In mid-December I wrote about two members of the Salem City Council and the Mayor having been accused of a conflict of interest cover-up. Jim Randall, Dan Clem, and Janet Taylor didn’t report receiving contributions from William Colson, a local developer, before hearing testimony on changes to the city’s annexation code that would benefit a Colson project.
Today the Statesman-Journal reported that the city’s Board of Ethics found that Randall and Clem did indeed violate Salem’s ethics laws. Taylor got off only because mayors are required to disclose contributions received in the past two years, whereas for councilors it is four years.
Unfortunately, the Board of Ethics is going to allow Randall and Clem to vote on the annexation code changes that were discussed at the public hearing where they violated the ethics law. Says the Statesman-Journal, “The four board members found that the contributions do not create a reasonable appearance of bias or impropriety.”
Is it any wonder that people have so little confidence either in public officials or in the governmental “watch dogs” that have so little teeth, and barely a bark? Randall got $6,000 from Colson and Clem got $2,000. I think they’d remember such sizable contributions when the Colson-benefiting proposal came up for a hearing.

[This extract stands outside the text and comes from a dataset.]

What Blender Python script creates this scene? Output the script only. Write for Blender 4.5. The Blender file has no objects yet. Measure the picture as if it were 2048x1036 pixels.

The chair of the Board of Ethics, Robert Winningham, said, “I don't assume the councilors are going to be bought for $501” (the minimum amount needed to be reported). Well, that’s debatable. Politicians have been bought for less, I strongly suspect. And this was $6,000 and $2,000, not $501, a fact conveniently ignored by Winningham.
So, the beat goes on. Money buys influence, and politicians try to hide how they are being bought. We’re fortunate that Oregon is as clean a state as it is, but stories like this one make me think that there is more dirty laundry in our political hamper than we’d ever suspect.